Operational context in manufacturing

In manufacturing, incident investigations are closely connected to operational and quality systems:

  • Non-conformance and deviation records: Often serve as the primary trigger and evidence base, describing the deviation from specified requirements.
  • MES and OT systems: Provide time-stamped production data, equipment states, alarm histories, and operator actions that help reconstruct the sequence of events.
  • ERP and supply chain data: Support understanding of material flow, supplier lots, and downstream impact on customers or other sites.
  • Quality and CAPA systems: Manage workflow, approvals, documentation, and linkage between incidents, risk assessments, and implemented actions.
  • Regulatory frameworks: In regulated industries, incident investigations are often required for defined event types and must follow documented procedures with clear roles, timelines, and record-keeping practices.

Common confusion

Incident investigation is often discussed alongside related terms:

  • Incident vs. accident: An accident usually implies harm or loss (for example, injury), while an incident can include near misses, quality deviations, or minor events without immediate damage. Investigations typically cover both, especially in proactive risk management.
  • Incident investigation vs. root cause analysis (RCA): Root cause analysis is one component of an incident investigation. An investigation also includes evidence collection, risk evaluation, and action planning beyond the analytical step.
  • Incident investigation vs. audit: Audits assess conformance to requirements over a defined scope and time period. Incident investigations are reactive to a specific event and focus on understanding that event and its drivers.

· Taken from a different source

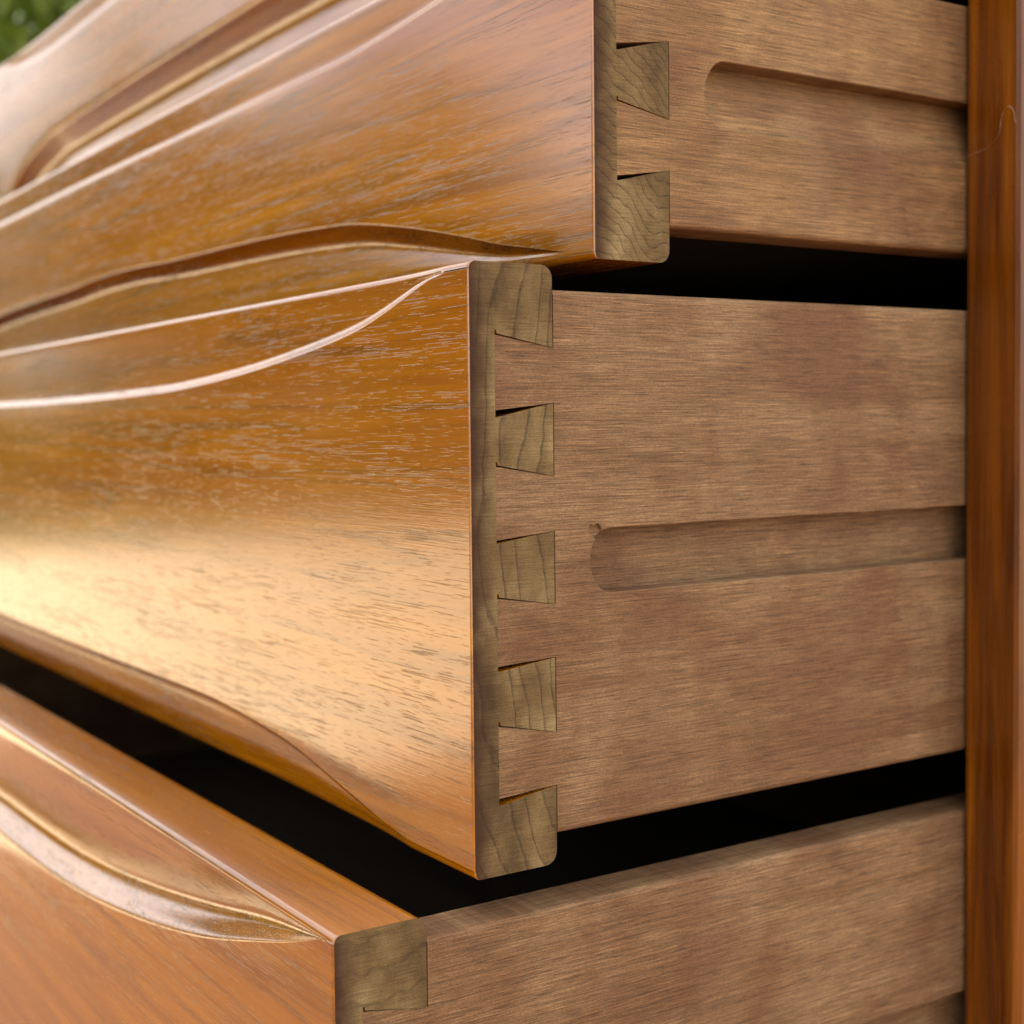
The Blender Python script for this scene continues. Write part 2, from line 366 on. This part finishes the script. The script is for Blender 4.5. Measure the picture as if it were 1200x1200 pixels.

Link to non-conformance and CAPA (derived context)

Where incidents arise from deviations from specified requirements, non-conformance or deviation records often form the structured starting point for the investigation. They capture what deviated, when, and in what context. Effective incident investigations then link that record to root cause analysis, risk assessment, and CAPA, creating a connected and auditable chain from event detection through to follow-up actions.